R. - Da una parte c’è la persecuzione
cruenta, i morti ammazzati e le torture, che derivano da alcune specifiche ideologie:
l’ideologia del fondamentalismo islamico radicale, le versioni più aggressive degli
etno-nazionalismi e, naturalmente, quanto ancora sopravvive della vecchia ideologia
comunista.
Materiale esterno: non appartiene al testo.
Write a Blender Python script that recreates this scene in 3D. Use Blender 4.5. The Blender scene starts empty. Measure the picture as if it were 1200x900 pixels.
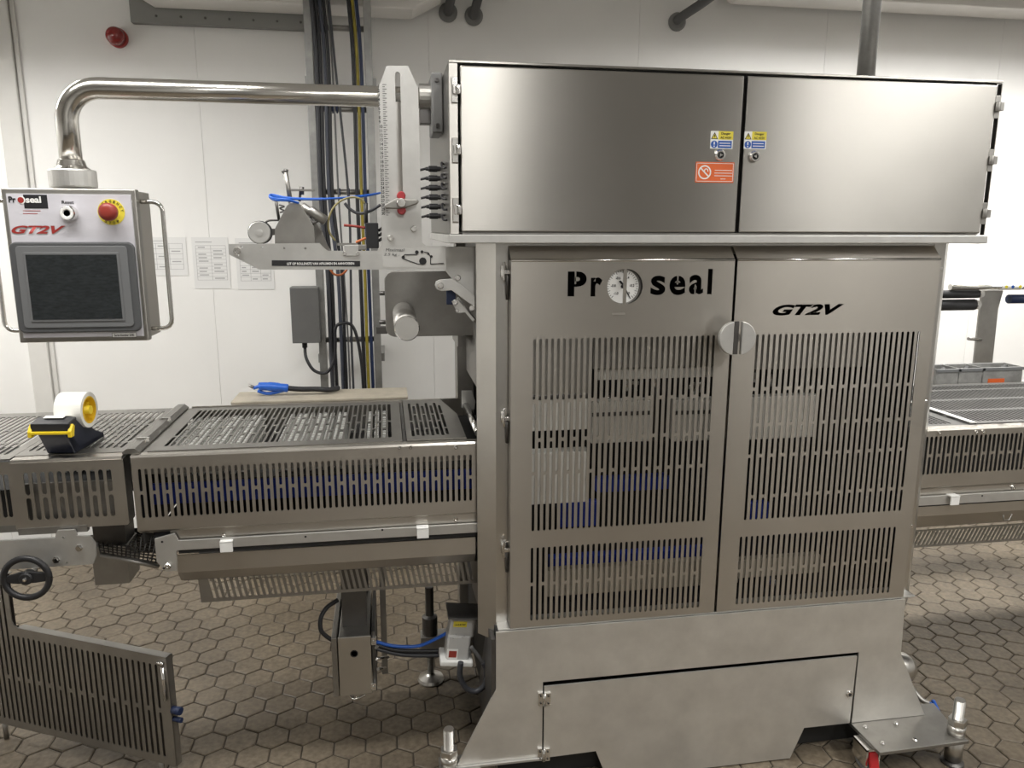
import bpy, bmesh, math, random
from mathutils import Vector, Matrix, geometry
random.seed(7)
sc = bpy.context.scene
col = sc.collection
PI = math.pi

# ------------------------------------------------------------------ camera
CAM = Vector((0.0, -2.0, 1.66))
PITCH, YAW, ROLL, FPX = math.radians(11.466), math.radians(9.355), math.radians(0.19), 900.0
FW = Vector((math.sin(YAW)*math.cos(PITCH), math.cos(YAW)*math.cos(PITCH), -math.sin(PITCH)))
RT0 = Vector((math.cos(YAW), -math.sin(YAW), 0)); UP0 = RT0.cross(FW)
RT = RT0*math.cos(ROLL) + UP0*math.sin(ROLL); UP = -RT0*math.sin(ROLL) + UP0*math.cos(ROLL)
cd = bpy.data.cameras.new('camera'); cam = bpy.data.objects.new('camera', cd); col.objects.link(cam)
cd.sensor_fit = 'HORIZONTAL'; cd.sensor_width = 36.0; cd.lens = 36.0*FPX/1200.0; cd.clip_start = 0.02
m = Matrix((RT, UP, -FW)).transposed().to_4x4(); m.translation = CAM
cam.matrix_world = m
sc.camera = cam

# ------------------------------------------------------------------ world, lights, exposure
w = bpy.data.worlds.new('room_world'); sc.world = w; w.use_nodes = True
w.node_tree.nodes['Background'].inputs[0].default_value = (0.75, 0.75, 0.72, 1)
w.node_tree.nodes['Background'].inputs[1].default_value = 0.15
sc.view_settings.view_transform = 'Standard'; sc.view_settings.look = 'None'
sc.view_settings.gamma = 1.0; sc.view_settings.use_curve_mapping = False
sc.view_settings.exposure = 0.12
# (x0, x1, y0, y1, z, watts): the ceiling's strip lamps, fixtures are built with the ceiling
LAMPS = [(-2.9, -1.3, 0.92, 1.08, 2.64, 44, 'behind the infeed belt'), (2.0, 4.4, 1.12, 1.28, 2.8, 88, 'behind the outfeed belt'),
         (-1.7, 0.1, -0.48, -0.28, 2.9, 34, 'over the front edge of the infeed belt'), (2.42, 2.62, -2.6, -0.5, 2.9, 52, 'in front of the right cabinet door'),
         (0.45, 0.65, -3.6, -1.9, 2.9, 32, 'added behind the photographer'), (4.2, 4.4, -3.4, -1.2, 2.9, 26, 'added along the right wall')]  # both unseen, added behind the camera for the steel to reflect

# ------------------------------------------------------------------ survey helpers (photo pixel + known plane -> point in the room)
def ray(px, py): return FW*FPX + RT*(px-600) + UP*(450-py)
def at(px, py, Y):
    d = ray(px, py); return CAM + d*((Y-CAM.y)/d.y)
def atz(px, py, Z):
    d = ray(px, py); return CAM + d*((Z-CAM.z)/d.z)

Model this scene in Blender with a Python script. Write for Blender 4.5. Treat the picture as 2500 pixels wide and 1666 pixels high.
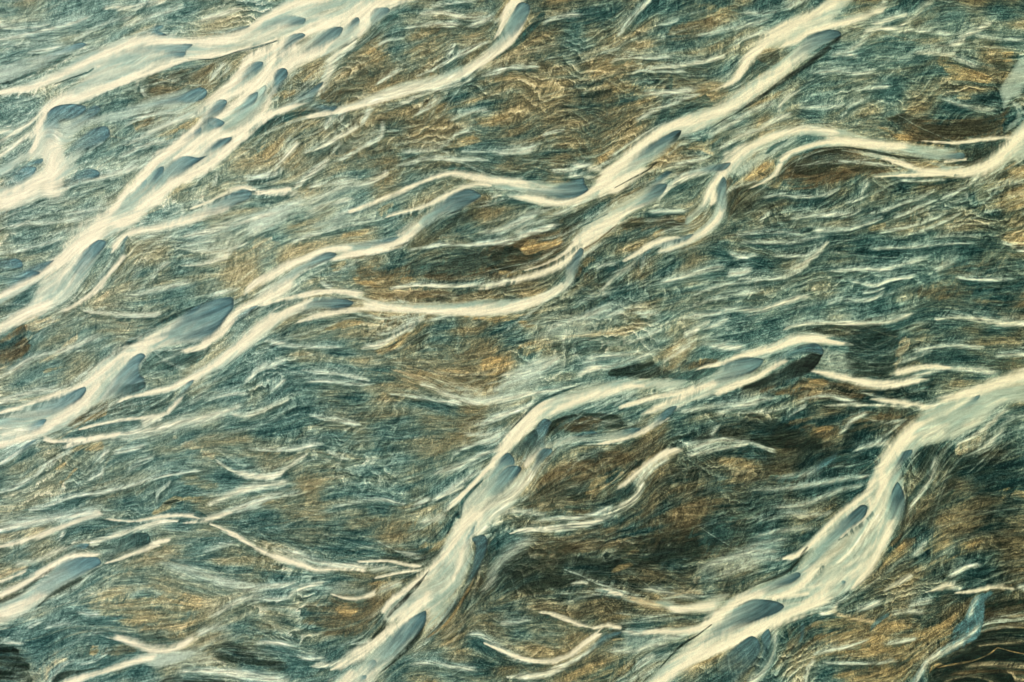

Senza mettere assolutamente sullo stesso piano dei morti - che sarebbe
certamente sbagliato - dobbiamo, però, ricordare che ci sono fenomeni di intolleranza,
che è un fatto culturale, o di discriminazione attraverso misure legislative ingiuste,
che si verificano anche nei nostri Paesi, anche in Occidente, come il Santo Padre
ha ricordato ancora nel messaggio per la Giornata Mondiale della Pace 2013. Non a
caso, nel discorso degli auguri di Natale alla Curia Romana di qualche giorno fa,
il Papa si è soffermato sui pericoli e su, per così dire, una dittatura culturale,
esercitata da una specifica ideologia e tra le varie c’è quella del “gender”. Queste
ideologie, evidentemente, si sentono minacciate dalla voce dei cristiani e dalla voce
della Chiesa e, quindi, le loro lobby mettono in atto campagne di intolleranza e di
discriminazione.
D. - Santo Stefano è morto chiedendo al Signore di non imputare
ai suoi assassini questo peccato. Dalle testimonianze da lei raccolte emerge che i
cristiani, chiaramente tramite la misericordia di Dio, riescono a perdonare i loro
persecutori?
R. - Naturalmente quando si parla dei 105 mila morti all’anno,
questi non sono tutti martiri nel senso teologico del termine. Tuttavia, all’interno
di questo numero ce n’è uno - più piccolo certamente - che comprende persone che molto
consapevolmente offrono la loro vita per la Chiesa e spesso pregano anche per i loro
persecutori e a questi offrono il perdono.
D. - E questo colpisce, perché poter
perdonare, in qualche modo, i propri persecutori è veramente un’opera che viene dal
Signore… R. - Devo dire che questa è una caratteristica unica del cristianesimo,
perché molte altre culture - precristiane e anche post cristiane - parlano, invece,
del diritto ed anche di un vero e proprio dovere d’onore della vendetta. Il cristianesimo
ha avuto questa grande funzione civilizzatrice, che oggi si tende a dimenticare, di
avere sostituito la logica della vendetta con la logica del perdono.